Call me crazy but that is a real worry for me, and has been for a while. How long until we see some large corporate software have their deployment process hijacked, and have it affect a ton of computers that auto-update?
One of the most dangerous versions of this IMO is someone who compromises a NPM/Pypi package that's widely used as a dependency. If you can make it so that the original developer doesn't know you've compromised their accounts (spear-phished SIM swap + email compromise while the target is traveling, for instance, or simply compromising the developer themselves), you don't need every downstream user to manually update - you just need enough projects that aren't properly configured with lockfiles, and you've got code execution on a huge number of servers.

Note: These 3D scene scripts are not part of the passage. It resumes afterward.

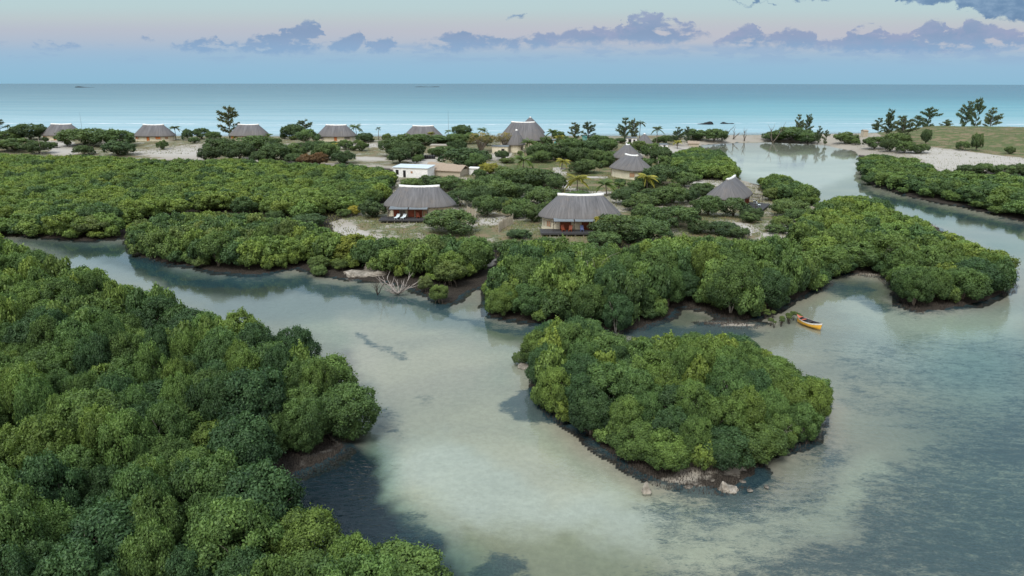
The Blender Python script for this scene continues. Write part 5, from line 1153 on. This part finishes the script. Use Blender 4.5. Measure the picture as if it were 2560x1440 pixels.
taken = [(o.location.x, o.location.y, 8.5 if o.get('category') == 'hut' else 6 if o.get('category') in ('building', 'shed', 'cabin', 'bar') else 2.4) for o in COL.objects if o.get('category') in ('hut', 'building', 'shed', 'cabin', 'bar', 'bush', 'palm', 'casuarina')]
FILL = [('scrub between big huts', [(1190, 440), (1400, 432), (1425, 520), (1340, 560), (1200, 535)], 26), ('scrub by sideways hut', [(1560, 405), (1700, 400), (1770, 470), (1760, 545), (1600, 590), (1560, 480)], 30),
        ('beachfront scrub strip', [(0, 345), (1250, 345), (1250, 402), (1000, 410), (560, 402), (330, 372), (0, 392)], 52), ('scrub beside the lodge', [(1280, 350), (1690, 350), (1640, 410), (1520, 430), (1290, 402)], 34), ('lagoon bank scrub', [(1880, 500), (2040, 530), (1980, 580), (1850, 590)], 6)]
for zn, poly, cnt in FILL:
    got = []
    a = np.array(poly, float)
    for _ in range(3000):
        if len(got) >= cnt: break
        x, y = rg.uniform(a[:, 0].min(), a[:, 0].max()), rg.uniform(a[:, 1].min(), a[:, 1].max())
        if not bool(inside([tuple(p) for p in poly], np.array(x), np.array(y))): continue
        X, Y, z = G(x, y)
        if any((X-q[0])**2+(Y-q[1])**2 < q[2]**2 for q in taken): continue
        got.append((x, y, X, Y, z)); taken.append((X, Y, 2.6))
    got.sort(key=lambda g: -g[1]); nrow = max(1, round(len(got)/9)); per = math.ceil(len(got)/nrow)
    for ri in range(nrow):
        row = sorted(got[ri*per:(ri+1)*per])
        for k, (x, y, X, Y, z) in enumerate(row):
            t = rg.choice([SG, SD, SG, SL]); side = 'leftmost' if k == 0 else 'rightmost' if k == len(row)-1 else f'{ordi(k+1)} from left'
            where = 'nearest row' if ri == 0 else 'farthest row' if ri == nrow-1 else f'{ordi(ri+1)} row'
            tree('bush', rg.choice(SCRC), rg.choice(SCRT), (X, Y, z-.05), rg.uniform(1.3, 2.7), rg.uniform(1.3, 2.6), t, rg, .02, f"{SGn[t]} low bush, {side} in {where} of the {zn}", 'bush', 'bushes round the huts and dunes')

# ------------------------------------------------------------------ uncountable ground cover
rs = np.random.default_rng(9)
def spikes(name, label, n_, test, hr, wr, m, kind='stuff', lean=.15, cat='roots'):
    out = []
    for box in test:
        x0, x1, y0, y1, k, lo, hi_ = box
        X = rs.uniform(x0, x1, k); Y = rs.uniform(y0, y1, k); d = coastal(X, Y); z, _ = terr(X, Y, True)
        keep = (d > lo) & (d < hi_) & (vnoise(X, Y, 3.5, 21) > .42); out.append(np.stack([X[keep], Y[keep], np.maximum(z[keep], -.25)], 1))
    P_ = np.concatenate(out); k = len(P_)
    h_ = rs.uniform(*hr, k)[:, None]; a = rs.uniform(0, 6.28, k); w = np.stack([np.cos(a), np.sin(a), 0*a], 1)*rs.uniform(*wr, k)[:, None]; w2 = np.stack([-w[:, 1], w[:, 0], w[:, 2]], 1)
    tip = P_+np.stack([rs.normal(size=k)*lean, rs.normal(size=k)*lean, np.ones(k)], 1)*h_
    V = np.stack([P_-w, P_+w, P_+w2*1.4, tip], 1).reshape(-1, 3); i0 = np.arange(k)*4
    Fc = np.concatenate([np.stack([i0, i0+1, i0+3], 1), np.stack([i0+1, i0+2, i0+3], 1), np.stack([i0+2, i0, i0+3], 1)])
    me = mesh_np(name, V, Fc, M[m] if isinstance(m, str) else m, {'tint': np.repeat(rs.random(k), 4)}); o = link(name, me); tag(o, label, cat, kind=kind); return o
spikes('breathing_roots', 'dark breathing roots bristling along the mangrove shores', 0, [(-30, 25, 34, 75, 90000, -1.0, 2.5), (5, 75, 50, 110, 90000, -1.0, 2.0), (-110, 110, 90, 150, 90000, -1.2, 2.2)], (.10, .38), (.018, .035), 'root')
og = spikes('grass', 'dry and green grass on the open ground and dune', 0, [(-70, 80, 110, 215, 60000, 3, 99), (-170, 130, 210, 330, 60000, 5, 99), (120, 330, 200, 400, 30000, 5, 99)], (.12, .45), (.04, .10), M['leaf'], cat='grass', lean=.4); og.color = (.14, .14, .065, 1)
# reeds and seedlings round the moored canoe
for i in range(16):
    x = 1905+(i*61 % 100)+rs.uniform(-6, 6); y = 790+(i*37 % 26)+rs.uniform(-2, 2)
    X, Y, z = G(x, y); b = MB(); rr_ = random.Random(i)
    for q in range(5): a = rr_.uniform(0, 6.28); b.tube([(0, 0, -.3), (math.cos(a)*.12, math.sin(a)*.12, .3), (math.cos(a)*.3, math.sin(a)*.3, rr_.uniform(.5, .9))], [.03, .02, .01], 4)
    e = empty('mangrove_seedling', (X, Y, min(z, 0)), 0, f"young mangrove shoot standing in the shallows left of the canoe", 'seedling', 'mangrove seedlings left of the canoe')
    b.build('stem', M['root'], e); c = link('leaves', SCRC[i % 5], e); s_ = rr_.uniform(.25, .5); c.scale = (s_, s_, s_*1.0); c.location = (0, 0, .45); c.color = jit(SL, rg)
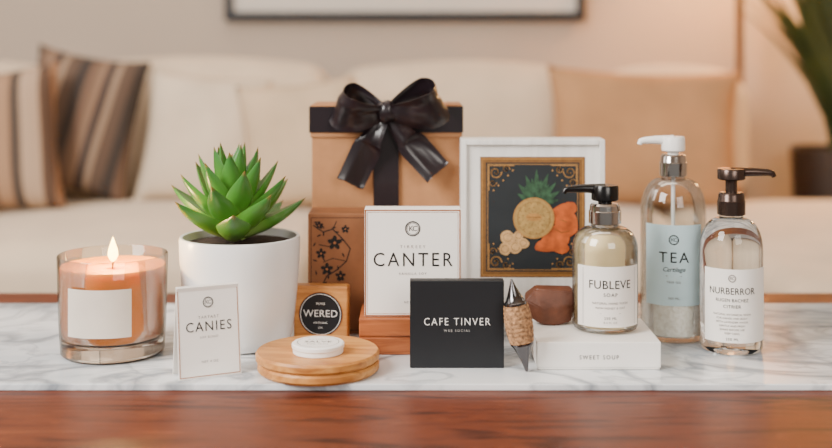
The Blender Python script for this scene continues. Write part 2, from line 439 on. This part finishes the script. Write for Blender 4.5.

I'm hopeful that the fallout from Crowdstrike will be a larger emphasis on software BOM risk - when your systems regularly phone home for updates, you're at the mercy of the weakest link in that chain, and that applies to CI/CD and end user devices alike.
As always, a relevant xkcd[1]. I would not be surprised if the answer to “how many machines can be compromised in 24 hours by threatening one person” was less than 8 figures. If you can find the right person, probably 9+.
I mean, isn't that roughly the solarwinds story? There is no real shortage of supply chain incidents in the last few years. The reality is we are all mostly okay with that tradeoff.